На протяжении всего фестиваля молодые режиссеры, делая инсценировки или перекладывая известные тексты на театральный язык, выделяли одну важную для них мысль, как, например, в «Родькином чердаке» режиссера Владислава Тутака по мотивам романа Достоевского «Преступление и наказание». Это микроисследование природы страха было полно слов, размышлений и целенаправленно пугало нас. Зрители сидели под сценой, в трюме, и смотрели на происходящее вверху, где скакали только ноги лошади, задавившей Мармеладова, или пробегала только нижняя часть Сони в белых чулочках. В итоге трюм закрыли крышкой и заколотили. Был чердак, а стал гроб.
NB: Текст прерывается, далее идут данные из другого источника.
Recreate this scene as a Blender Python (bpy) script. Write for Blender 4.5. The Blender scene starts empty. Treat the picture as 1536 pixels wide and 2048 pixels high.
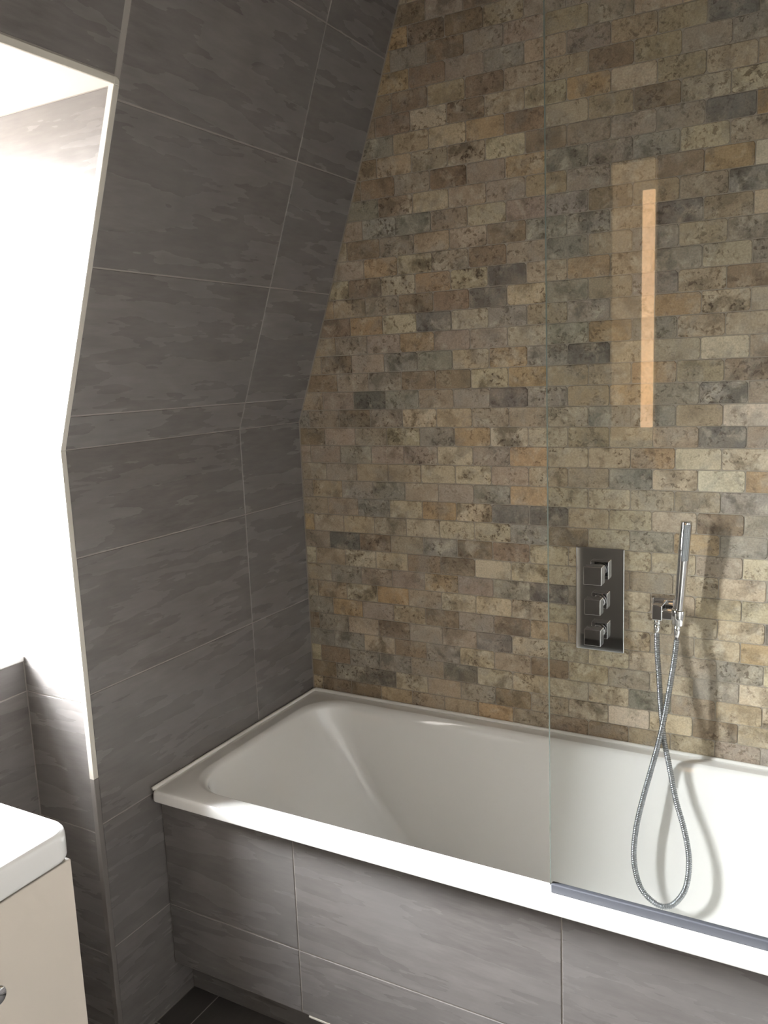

Были и эскизы, практически лишенные слов. О смысле мы догадывались из происходящего, как в «Донге с фонарем на носу» режиссера Алены Волковой. Красивое поэтическое высказывание Эдварда Лира о непостижимости любви вполне уместилось бы в этот короткий и очень нежный спектакль. Нам бы понять, кто такой Донг и почему он с фонарем, — но нет. Обобщение, хоть и красивое, лишило спектакль индивидуальности.

Сцена из эскиза «Родькин чердак».
Фото — архив фестиваля.
Новый сюжет на старую тему показал Рома Фурштатский, его «Сказка о потерянном времени» была совсем не по тексту Евгения Шварца. Главный герой — молодой режиссер (его играет Иван Солнцев) — и его помощница, по очереди выходя на сцену, сообщали нам разную информацию о действии: она просила подождать, а он требовал, чтобы мы расходились. Мы не расходимся, и он читает целую лекцию о синдроме отложенной жизни. Гэги, сменяя друг друга, накапливают иронический объем, а сам эскиз полон рефлексии и осознания театральной профессии, режиссера и актера. Одна из мыслей — время, проведенное в театре, и время вашей жизни одно и то же, и можно провести его с большей пользой, но с меньшим удовольствием.
Завершал фестиваль эскиз Алексея Егорова «Звездные дневники Ийона Тихого» по тексту Станислава Лема. Получилась остросатирическая дискуссия о человеке в стремительно развивающемся мире, где технологии уже ого-го, а человек по-прежнему задается вопросами «кто я?», «зачем я?».
В этом эскизе использовались те элементы, которые высмеивались в «Сказке о потерянном времени» Р. Фурштатского. Ироничный диалог между этими спектаклями, как и общий веселый, капустнический настрой эскиза Егорова, снижали пафос высказывания и как финал многодневного театрального марафона были органичны.